SOURCE MATERIAL start

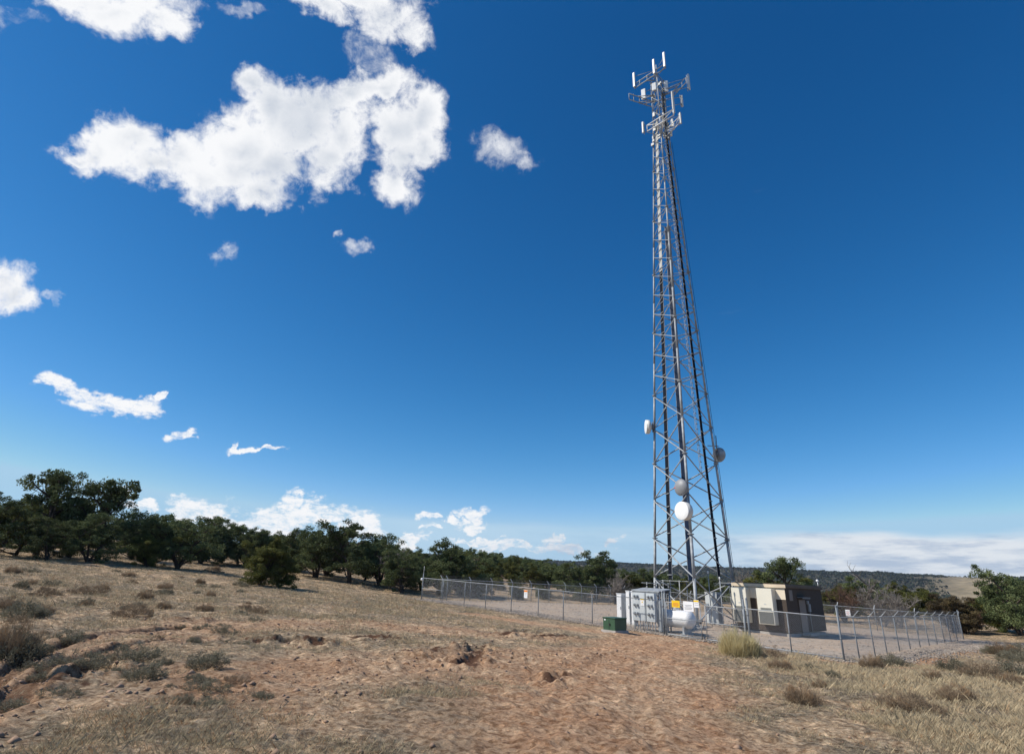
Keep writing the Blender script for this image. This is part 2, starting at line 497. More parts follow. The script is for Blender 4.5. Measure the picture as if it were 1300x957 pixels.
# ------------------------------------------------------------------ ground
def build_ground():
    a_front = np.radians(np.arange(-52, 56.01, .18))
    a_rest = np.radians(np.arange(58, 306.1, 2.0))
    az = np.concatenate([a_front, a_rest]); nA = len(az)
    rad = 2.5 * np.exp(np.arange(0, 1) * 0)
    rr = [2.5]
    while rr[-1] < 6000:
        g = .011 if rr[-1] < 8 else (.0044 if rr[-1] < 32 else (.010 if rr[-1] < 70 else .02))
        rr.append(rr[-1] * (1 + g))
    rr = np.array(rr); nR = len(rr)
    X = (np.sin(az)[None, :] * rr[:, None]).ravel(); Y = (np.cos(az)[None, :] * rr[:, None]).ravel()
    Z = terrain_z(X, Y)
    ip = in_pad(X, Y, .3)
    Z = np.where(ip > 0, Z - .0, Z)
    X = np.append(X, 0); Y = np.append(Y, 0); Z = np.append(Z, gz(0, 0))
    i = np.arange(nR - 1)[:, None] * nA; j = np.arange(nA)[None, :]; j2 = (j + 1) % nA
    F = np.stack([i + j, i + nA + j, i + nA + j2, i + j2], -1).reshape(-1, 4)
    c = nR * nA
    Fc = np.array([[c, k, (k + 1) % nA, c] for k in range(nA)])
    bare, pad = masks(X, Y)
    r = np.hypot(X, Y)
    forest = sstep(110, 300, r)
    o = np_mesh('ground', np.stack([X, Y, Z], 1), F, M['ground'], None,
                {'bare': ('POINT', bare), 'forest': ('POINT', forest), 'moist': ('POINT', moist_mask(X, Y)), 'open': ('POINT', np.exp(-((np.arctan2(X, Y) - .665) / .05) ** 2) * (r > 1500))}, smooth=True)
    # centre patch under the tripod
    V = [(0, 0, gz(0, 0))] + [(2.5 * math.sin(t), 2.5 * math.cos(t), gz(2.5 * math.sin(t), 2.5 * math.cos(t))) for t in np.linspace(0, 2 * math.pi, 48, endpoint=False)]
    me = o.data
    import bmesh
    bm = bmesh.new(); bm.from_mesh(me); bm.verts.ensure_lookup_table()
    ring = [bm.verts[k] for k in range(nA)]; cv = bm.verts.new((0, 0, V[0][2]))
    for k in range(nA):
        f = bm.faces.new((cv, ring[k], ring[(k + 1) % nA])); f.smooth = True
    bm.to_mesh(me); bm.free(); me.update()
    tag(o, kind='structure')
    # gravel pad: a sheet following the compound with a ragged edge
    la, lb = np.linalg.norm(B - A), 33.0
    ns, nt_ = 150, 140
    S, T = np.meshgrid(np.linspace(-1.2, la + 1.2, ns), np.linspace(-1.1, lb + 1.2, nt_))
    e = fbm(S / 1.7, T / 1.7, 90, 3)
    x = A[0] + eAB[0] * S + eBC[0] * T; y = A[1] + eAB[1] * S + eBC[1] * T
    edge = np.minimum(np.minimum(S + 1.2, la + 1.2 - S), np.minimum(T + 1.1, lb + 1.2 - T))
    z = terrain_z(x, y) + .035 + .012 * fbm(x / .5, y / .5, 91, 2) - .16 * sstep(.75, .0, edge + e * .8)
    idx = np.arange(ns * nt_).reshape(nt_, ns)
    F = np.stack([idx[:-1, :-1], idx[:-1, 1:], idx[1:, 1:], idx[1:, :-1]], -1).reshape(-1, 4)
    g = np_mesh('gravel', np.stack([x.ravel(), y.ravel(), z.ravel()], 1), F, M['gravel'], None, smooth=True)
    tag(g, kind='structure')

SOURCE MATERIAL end
SOURCE MATERIAL start

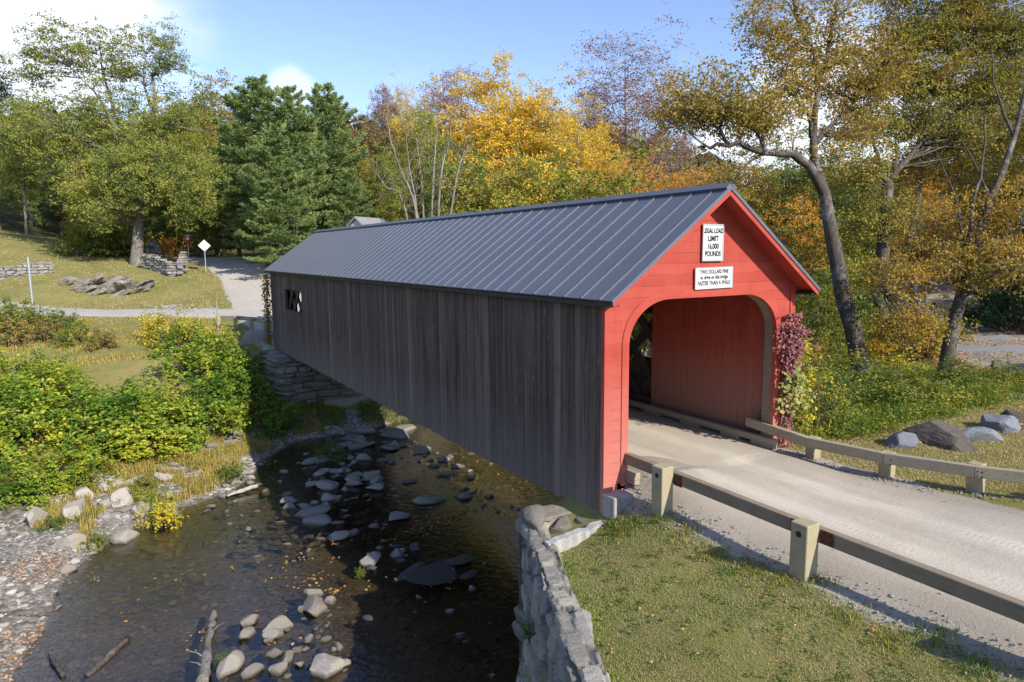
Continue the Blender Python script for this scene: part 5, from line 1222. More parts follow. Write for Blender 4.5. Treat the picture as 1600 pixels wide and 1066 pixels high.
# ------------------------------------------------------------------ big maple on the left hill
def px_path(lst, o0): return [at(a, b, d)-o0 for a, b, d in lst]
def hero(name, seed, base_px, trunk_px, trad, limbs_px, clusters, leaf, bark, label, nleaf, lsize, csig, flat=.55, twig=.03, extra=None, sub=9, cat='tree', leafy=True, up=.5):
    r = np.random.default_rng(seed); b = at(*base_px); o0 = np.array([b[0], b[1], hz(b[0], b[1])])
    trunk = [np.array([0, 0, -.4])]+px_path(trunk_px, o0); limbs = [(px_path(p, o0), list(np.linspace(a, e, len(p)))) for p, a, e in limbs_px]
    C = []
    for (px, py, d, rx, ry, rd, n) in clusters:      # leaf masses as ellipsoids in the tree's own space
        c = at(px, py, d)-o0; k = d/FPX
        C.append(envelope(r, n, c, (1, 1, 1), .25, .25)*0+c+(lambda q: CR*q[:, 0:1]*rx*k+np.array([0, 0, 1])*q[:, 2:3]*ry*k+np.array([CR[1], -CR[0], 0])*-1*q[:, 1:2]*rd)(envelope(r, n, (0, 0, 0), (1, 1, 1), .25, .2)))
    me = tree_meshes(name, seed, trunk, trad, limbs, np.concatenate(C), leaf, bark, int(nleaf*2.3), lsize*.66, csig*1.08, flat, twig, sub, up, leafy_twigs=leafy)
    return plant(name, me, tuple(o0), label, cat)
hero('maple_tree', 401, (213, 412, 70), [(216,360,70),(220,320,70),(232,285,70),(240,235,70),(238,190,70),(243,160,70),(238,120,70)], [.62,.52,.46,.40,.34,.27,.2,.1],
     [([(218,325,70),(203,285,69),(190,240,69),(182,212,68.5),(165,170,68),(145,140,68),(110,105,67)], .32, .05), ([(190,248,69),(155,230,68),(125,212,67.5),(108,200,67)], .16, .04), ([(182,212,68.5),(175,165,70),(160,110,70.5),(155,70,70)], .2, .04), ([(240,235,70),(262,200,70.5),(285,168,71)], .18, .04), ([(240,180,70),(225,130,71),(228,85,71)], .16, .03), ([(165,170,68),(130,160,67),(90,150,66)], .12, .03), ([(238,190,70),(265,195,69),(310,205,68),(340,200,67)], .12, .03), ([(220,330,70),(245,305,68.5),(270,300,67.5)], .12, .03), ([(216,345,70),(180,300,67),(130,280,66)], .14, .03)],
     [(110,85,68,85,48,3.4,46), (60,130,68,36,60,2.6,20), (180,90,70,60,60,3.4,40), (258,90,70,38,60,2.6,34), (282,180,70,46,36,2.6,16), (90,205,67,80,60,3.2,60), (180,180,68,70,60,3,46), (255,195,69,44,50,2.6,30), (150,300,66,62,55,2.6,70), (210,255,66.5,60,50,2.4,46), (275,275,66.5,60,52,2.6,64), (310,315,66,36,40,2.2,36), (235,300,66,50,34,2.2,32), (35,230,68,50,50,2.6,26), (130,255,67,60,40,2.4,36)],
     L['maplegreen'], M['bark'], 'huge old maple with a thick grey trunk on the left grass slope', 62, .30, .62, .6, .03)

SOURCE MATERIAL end

Tally up the lines in the records containing the word "part", then give the count and nothing else.

2